--- START OF PROVIDED RECORDS ---

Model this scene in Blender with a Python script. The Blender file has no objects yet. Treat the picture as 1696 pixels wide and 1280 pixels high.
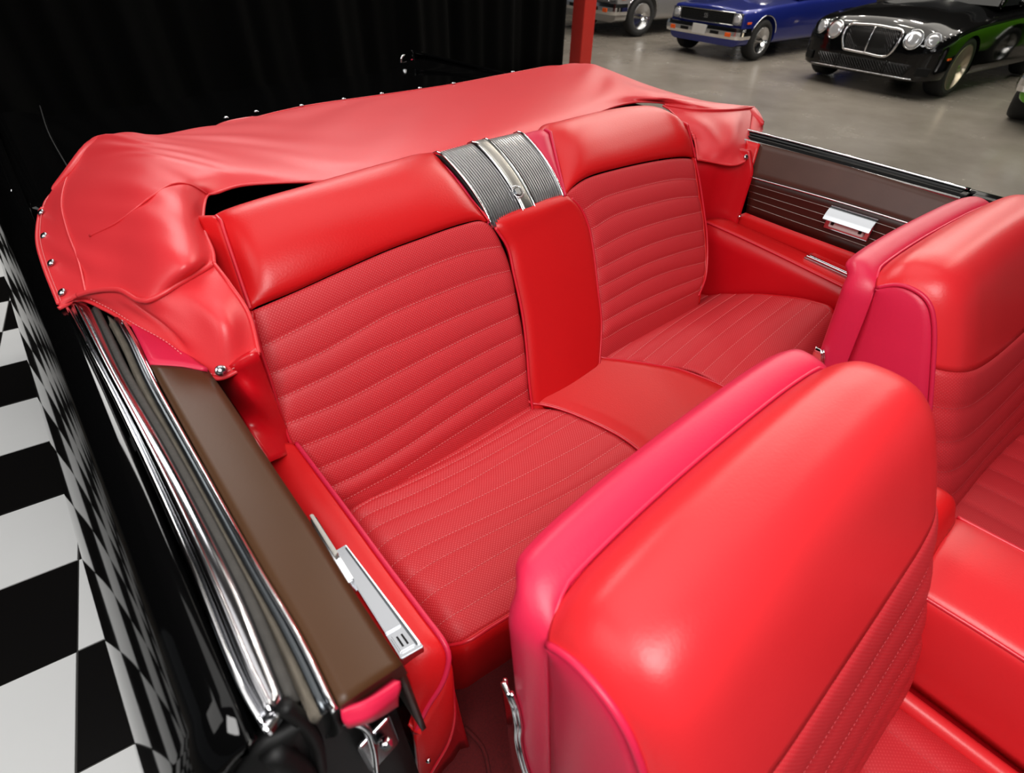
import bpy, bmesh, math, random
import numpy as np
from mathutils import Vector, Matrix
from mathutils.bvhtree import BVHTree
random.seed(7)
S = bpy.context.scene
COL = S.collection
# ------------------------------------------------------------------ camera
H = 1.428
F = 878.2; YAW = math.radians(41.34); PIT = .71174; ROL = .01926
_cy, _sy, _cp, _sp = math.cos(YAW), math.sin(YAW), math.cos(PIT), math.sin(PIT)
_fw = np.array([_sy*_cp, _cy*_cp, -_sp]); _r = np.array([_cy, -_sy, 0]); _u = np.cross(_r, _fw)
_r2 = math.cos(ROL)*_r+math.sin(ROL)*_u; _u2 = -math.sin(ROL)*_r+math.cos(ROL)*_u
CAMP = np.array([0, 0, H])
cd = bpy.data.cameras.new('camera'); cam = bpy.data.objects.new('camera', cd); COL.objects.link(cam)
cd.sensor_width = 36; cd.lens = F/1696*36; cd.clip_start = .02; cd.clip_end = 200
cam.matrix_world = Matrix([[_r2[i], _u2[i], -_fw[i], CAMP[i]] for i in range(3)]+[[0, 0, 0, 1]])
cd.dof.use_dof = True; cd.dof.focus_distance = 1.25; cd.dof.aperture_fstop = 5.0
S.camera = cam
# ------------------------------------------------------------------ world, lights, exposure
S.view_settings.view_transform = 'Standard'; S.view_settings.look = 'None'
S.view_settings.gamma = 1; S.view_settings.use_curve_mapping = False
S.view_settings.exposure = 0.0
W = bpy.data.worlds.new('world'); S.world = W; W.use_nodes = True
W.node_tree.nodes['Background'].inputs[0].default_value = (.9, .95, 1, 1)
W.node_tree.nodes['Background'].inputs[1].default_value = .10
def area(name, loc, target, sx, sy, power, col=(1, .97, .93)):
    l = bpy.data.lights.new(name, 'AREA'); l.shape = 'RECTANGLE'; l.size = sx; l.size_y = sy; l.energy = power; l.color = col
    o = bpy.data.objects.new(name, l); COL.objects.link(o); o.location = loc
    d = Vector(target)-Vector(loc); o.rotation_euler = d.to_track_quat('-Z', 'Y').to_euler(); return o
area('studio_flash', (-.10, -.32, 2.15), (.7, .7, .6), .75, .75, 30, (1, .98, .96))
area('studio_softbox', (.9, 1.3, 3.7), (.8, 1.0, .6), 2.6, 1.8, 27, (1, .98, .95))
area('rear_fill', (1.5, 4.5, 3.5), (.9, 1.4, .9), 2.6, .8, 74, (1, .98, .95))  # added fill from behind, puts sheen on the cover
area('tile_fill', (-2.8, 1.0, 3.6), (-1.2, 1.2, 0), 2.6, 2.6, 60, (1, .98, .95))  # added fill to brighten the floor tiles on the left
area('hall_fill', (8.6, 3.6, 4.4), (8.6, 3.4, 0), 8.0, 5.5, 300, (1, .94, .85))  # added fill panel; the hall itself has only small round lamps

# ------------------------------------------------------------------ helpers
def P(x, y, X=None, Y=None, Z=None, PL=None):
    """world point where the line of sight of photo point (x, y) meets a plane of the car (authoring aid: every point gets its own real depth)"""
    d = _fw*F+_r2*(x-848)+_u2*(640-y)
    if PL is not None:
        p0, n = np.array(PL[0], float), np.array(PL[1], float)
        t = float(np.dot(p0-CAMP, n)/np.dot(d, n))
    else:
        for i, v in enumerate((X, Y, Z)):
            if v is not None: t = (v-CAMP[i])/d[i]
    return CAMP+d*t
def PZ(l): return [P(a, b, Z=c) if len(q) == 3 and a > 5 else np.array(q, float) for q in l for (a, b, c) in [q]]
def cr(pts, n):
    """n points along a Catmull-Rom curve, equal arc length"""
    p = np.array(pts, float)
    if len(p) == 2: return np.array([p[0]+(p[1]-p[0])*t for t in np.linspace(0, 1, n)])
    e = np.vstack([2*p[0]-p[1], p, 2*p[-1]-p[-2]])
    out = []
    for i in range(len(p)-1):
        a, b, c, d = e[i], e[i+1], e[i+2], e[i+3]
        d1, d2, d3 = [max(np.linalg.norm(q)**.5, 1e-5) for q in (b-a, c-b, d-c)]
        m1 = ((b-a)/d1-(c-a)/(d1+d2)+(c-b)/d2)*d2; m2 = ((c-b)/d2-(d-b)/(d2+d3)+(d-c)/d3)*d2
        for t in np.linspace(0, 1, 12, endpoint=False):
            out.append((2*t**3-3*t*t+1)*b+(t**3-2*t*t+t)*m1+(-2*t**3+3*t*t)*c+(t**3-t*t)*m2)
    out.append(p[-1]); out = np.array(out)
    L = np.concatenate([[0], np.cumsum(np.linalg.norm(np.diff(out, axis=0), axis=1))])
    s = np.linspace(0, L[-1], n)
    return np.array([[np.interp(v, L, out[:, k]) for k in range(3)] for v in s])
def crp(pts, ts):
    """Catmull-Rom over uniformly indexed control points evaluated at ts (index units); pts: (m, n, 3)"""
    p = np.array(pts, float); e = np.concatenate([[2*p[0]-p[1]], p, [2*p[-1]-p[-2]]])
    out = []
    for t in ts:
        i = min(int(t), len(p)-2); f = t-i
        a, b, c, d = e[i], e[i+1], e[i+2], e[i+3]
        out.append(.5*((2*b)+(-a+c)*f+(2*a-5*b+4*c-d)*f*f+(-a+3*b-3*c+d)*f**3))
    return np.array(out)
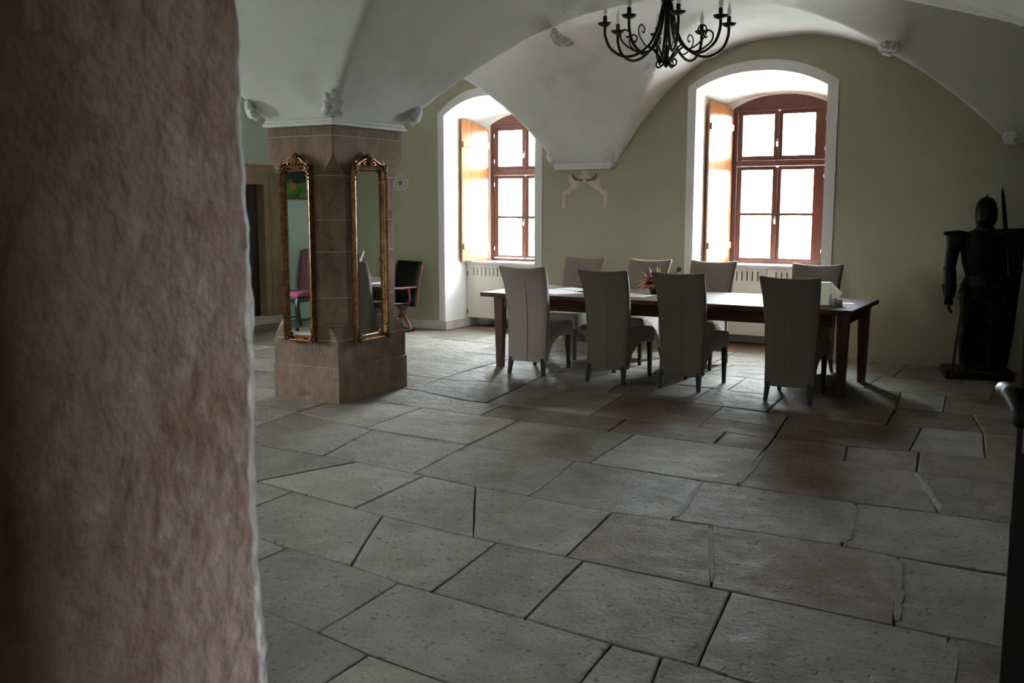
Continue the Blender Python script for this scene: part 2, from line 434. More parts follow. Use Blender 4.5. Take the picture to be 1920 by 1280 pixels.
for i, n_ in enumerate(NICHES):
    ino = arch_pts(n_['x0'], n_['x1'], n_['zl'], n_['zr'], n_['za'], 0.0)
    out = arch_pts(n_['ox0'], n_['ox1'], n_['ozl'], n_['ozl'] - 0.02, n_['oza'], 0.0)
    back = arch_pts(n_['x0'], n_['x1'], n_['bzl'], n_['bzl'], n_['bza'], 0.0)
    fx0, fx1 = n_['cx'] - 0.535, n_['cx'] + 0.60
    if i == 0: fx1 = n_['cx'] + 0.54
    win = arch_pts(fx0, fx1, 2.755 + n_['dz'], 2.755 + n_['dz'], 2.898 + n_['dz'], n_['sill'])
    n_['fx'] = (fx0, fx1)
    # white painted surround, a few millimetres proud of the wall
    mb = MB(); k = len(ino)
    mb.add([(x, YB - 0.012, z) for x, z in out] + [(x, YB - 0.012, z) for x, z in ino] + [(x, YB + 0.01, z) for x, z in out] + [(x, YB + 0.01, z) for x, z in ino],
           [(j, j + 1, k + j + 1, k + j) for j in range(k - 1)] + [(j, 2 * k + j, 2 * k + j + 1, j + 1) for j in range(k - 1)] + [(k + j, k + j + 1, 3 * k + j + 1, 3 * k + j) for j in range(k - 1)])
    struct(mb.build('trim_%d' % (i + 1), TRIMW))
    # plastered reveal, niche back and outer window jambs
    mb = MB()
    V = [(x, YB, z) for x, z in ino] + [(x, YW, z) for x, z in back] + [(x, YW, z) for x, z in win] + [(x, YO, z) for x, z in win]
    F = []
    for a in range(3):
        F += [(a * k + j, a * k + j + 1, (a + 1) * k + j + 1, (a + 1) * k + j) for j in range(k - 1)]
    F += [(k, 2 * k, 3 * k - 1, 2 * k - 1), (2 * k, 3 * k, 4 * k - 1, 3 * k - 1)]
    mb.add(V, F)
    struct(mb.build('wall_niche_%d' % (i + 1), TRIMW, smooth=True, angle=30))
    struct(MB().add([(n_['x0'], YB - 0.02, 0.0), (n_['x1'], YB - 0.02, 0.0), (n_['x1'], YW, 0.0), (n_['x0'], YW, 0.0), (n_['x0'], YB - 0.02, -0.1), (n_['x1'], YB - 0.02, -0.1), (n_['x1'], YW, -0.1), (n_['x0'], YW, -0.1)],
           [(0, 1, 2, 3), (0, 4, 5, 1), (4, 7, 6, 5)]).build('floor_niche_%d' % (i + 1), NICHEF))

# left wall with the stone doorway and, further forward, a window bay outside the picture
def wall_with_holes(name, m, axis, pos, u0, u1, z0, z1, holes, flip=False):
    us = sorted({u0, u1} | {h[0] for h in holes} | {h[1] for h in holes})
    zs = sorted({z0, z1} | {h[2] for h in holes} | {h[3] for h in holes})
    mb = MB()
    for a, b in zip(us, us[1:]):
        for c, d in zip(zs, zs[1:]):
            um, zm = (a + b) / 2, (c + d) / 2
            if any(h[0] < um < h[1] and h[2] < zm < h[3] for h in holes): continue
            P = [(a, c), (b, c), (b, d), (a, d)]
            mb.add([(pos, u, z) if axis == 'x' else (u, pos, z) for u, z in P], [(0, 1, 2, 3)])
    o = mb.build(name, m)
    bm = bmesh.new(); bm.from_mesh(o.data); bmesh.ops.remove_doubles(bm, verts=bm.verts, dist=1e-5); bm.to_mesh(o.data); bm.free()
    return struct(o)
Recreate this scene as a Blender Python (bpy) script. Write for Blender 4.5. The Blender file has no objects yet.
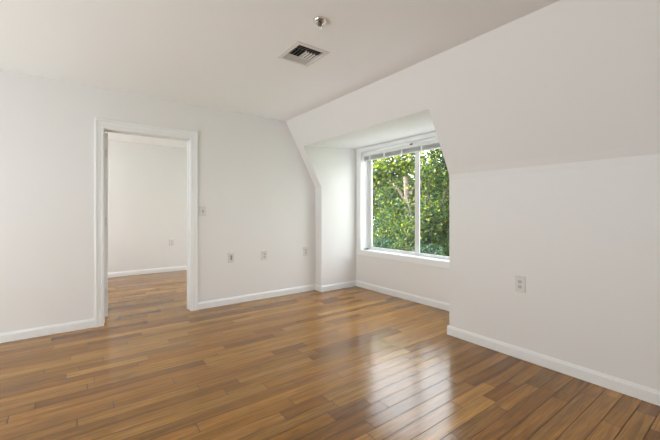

--- END OF PROVIDED RECORDS ---

Pick out every line above that holds the word "this" and copy it.

Model this scene in Blender with a Python script. The Blender file has no objects yet. Treat the picture as 1696 pixels wide and 1280 pixels high.
Continue the Blender Python script for this scene: part 2, from line 434. More parts follow. Use Blender 4.5. Take the picture to be 1920 by 1280 pixels.
Recreate this scene as a Blender Python (bpy) script. Write for Blender 4.5. The Blender file has no objects yet.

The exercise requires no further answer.